● **WORK REQUIRED**: Extract, exactly, the lines from the line containing "Write a Blender" to the line containing "rng = np.random.default_rng(7)", with both lines included and any pictures left out.
━━━━━━━━
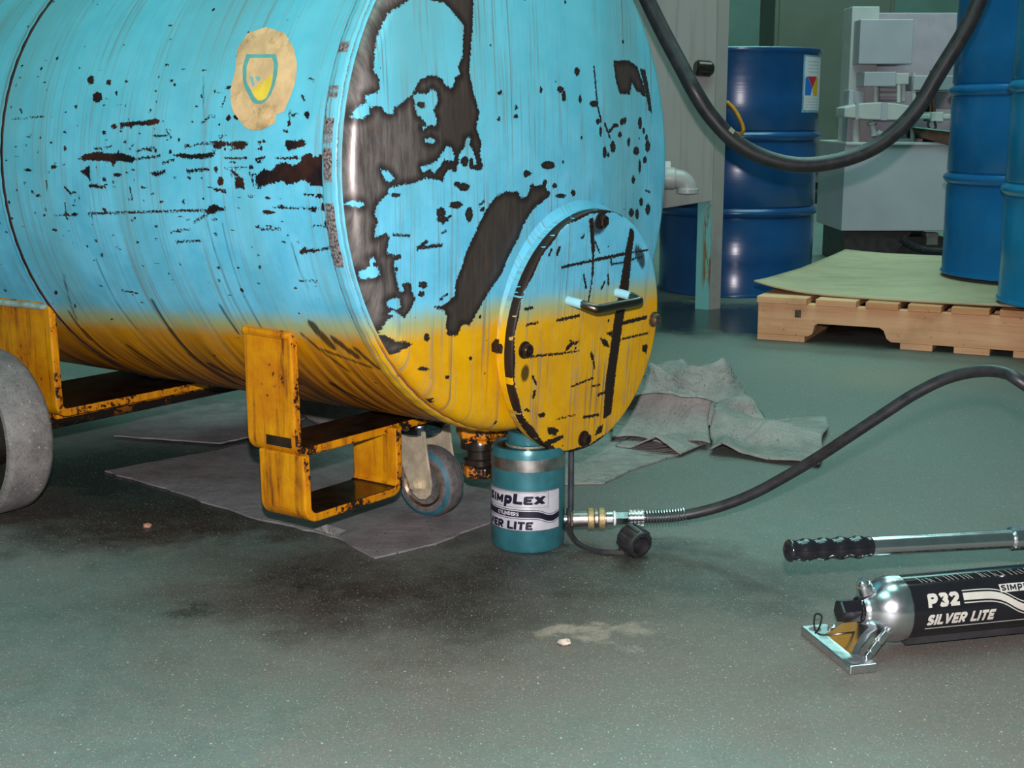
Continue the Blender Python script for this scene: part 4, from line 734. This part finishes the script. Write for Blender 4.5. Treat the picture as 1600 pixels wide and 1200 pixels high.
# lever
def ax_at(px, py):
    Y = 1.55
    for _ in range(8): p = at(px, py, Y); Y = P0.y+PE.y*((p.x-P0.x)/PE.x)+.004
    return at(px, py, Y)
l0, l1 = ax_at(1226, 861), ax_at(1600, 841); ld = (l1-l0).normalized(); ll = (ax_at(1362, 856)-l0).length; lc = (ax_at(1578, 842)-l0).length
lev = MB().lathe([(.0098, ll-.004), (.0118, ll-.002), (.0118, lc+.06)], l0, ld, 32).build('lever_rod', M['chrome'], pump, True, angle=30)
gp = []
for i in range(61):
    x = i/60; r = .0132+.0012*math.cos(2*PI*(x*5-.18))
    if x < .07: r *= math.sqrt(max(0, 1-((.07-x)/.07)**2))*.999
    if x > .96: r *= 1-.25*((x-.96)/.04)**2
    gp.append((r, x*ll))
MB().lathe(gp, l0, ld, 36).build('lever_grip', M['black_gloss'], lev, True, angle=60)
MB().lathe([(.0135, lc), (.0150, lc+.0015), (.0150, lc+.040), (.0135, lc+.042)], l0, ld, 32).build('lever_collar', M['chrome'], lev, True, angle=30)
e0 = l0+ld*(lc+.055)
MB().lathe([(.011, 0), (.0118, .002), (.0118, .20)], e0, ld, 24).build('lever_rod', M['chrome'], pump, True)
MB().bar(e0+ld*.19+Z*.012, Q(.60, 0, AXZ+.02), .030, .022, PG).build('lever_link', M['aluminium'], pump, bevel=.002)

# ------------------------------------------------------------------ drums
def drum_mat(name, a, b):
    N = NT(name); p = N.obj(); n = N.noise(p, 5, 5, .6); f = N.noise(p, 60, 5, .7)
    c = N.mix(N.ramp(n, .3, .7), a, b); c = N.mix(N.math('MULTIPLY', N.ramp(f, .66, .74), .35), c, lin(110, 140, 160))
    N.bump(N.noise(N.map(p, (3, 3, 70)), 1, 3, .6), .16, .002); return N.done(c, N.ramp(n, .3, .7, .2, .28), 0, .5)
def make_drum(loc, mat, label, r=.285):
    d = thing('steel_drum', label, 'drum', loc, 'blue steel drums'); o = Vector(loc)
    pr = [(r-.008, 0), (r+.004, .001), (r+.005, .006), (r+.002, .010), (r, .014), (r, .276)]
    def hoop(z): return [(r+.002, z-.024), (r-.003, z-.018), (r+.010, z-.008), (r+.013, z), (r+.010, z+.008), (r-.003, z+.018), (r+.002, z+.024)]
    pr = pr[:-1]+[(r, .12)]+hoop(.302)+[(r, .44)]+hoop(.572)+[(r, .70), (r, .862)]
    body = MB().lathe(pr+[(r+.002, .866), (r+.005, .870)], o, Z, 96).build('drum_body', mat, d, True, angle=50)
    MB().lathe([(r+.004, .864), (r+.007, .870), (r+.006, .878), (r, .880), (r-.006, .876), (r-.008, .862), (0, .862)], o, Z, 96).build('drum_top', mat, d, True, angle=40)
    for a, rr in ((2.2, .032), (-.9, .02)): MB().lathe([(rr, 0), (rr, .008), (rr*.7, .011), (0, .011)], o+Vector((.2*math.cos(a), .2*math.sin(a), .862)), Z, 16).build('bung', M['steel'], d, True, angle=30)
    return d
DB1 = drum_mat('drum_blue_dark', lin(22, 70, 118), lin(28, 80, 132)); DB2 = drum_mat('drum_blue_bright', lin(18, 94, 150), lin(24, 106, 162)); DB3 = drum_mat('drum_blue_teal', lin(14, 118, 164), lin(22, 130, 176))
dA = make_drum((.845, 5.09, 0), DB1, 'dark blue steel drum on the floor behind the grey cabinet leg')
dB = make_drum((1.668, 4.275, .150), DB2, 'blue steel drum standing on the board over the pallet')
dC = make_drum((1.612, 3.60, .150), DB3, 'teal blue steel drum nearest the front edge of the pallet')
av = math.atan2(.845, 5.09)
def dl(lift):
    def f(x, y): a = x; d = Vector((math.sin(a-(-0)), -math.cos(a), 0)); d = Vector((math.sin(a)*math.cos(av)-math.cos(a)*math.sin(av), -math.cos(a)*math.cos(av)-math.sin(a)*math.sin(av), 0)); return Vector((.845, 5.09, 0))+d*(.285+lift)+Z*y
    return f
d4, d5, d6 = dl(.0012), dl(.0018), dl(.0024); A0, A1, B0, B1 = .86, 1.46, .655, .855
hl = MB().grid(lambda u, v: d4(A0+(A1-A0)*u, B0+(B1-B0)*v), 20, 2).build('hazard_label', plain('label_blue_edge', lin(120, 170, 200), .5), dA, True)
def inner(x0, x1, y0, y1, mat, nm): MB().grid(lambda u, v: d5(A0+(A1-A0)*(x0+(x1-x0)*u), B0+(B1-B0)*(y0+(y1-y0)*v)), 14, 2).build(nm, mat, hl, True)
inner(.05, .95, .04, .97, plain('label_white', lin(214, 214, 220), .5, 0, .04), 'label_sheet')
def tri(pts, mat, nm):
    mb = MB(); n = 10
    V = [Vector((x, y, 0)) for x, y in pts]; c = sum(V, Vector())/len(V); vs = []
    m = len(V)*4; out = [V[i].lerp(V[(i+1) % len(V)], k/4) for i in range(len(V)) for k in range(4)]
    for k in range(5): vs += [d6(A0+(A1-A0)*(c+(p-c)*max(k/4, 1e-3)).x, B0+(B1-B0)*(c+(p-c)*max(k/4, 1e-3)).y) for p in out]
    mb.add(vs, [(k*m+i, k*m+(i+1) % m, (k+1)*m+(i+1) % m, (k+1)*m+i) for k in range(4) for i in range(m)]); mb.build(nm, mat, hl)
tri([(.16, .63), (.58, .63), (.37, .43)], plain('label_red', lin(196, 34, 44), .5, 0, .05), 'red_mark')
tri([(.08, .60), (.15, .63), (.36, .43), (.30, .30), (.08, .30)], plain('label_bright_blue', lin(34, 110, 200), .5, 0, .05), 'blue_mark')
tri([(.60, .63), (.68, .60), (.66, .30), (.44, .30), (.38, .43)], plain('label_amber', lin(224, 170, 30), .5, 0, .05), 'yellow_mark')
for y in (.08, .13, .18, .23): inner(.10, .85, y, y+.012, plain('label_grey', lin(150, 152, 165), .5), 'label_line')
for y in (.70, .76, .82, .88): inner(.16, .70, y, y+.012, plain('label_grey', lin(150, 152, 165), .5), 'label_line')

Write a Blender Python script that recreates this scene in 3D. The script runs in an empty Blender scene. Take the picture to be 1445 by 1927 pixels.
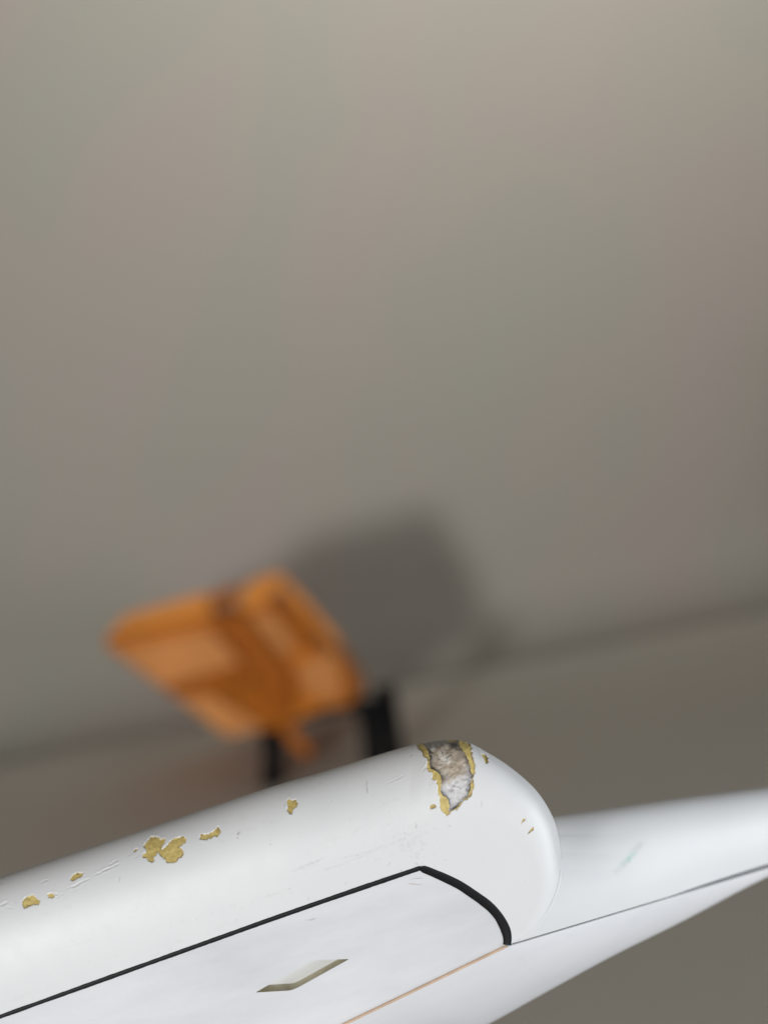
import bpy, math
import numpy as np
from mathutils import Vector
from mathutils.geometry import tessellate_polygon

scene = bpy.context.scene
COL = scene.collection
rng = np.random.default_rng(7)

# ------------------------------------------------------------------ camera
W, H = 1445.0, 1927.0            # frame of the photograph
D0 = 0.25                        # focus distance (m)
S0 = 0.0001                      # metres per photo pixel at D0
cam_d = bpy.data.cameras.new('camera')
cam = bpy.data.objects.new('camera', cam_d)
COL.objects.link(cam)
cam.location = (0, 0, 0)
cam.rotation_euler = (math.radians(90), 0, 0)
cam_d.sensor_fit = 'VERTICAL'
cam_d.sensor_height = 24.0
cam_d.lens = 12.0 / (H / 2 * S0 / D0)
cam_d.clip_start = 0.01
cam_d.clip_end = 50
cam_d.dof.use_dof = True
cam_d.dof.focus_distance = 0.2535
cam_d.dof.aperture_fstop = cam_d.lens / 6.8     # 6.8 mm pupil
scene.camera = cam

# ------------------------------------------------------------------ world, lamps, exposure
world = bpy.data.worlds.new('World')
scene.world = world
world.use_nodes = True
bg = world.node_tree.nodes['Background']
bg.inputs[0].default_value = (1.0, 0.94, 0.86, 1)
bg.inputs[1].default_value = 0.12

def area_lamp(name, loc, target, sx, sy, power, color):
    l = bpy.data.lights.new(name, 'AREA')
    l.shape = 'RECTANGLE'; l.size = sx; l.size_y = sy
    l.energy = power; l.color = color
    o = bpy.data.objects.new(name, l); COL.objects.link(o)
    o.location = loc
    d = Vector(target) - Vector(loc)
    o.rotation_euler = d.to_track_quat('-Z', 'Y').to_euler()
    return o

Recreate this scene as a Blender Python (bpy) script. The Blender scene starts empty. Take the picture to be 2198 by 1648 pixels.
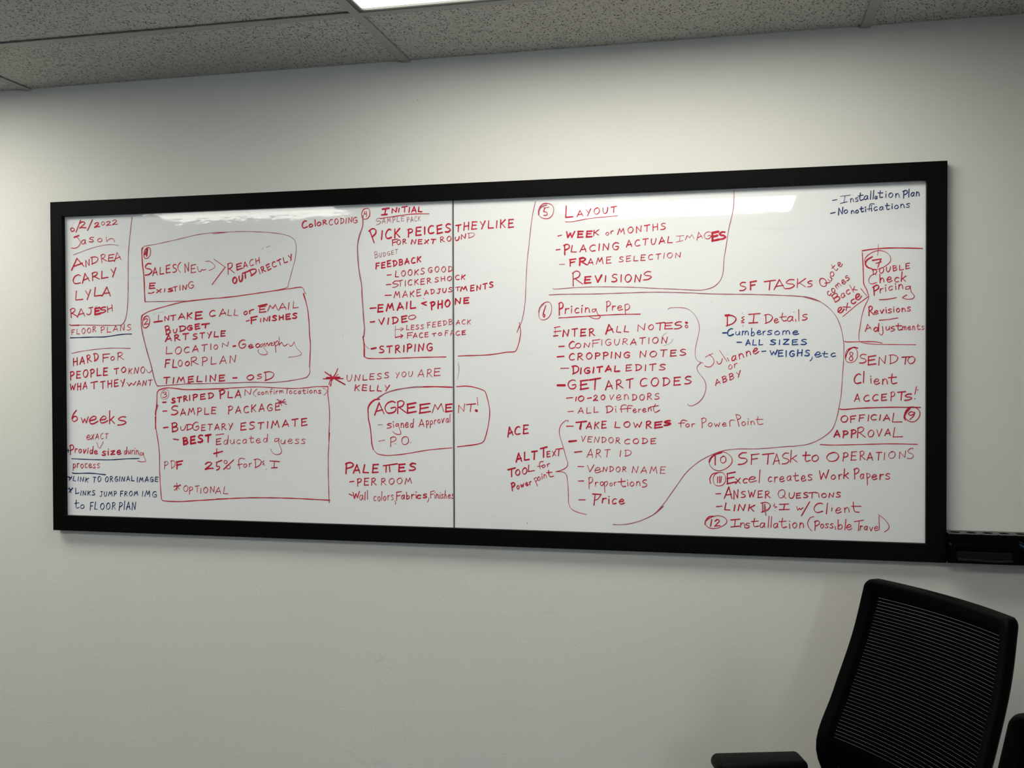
━━━━━━━━
● **ANSWER TO THIS PROBLEM**:
Write a Blender Python script that recreates this scene in 3D. The script runs in an empty Blender scene. Take the picture to be 1445 by 1927 pixels.
import bpy, math
import numpy as np
from mathutils import Vector
from mathutils.geometry import tessellate_polygon

scene = bpy.context.scene
COL = scene.collection
rng = np.random.default_rng(7)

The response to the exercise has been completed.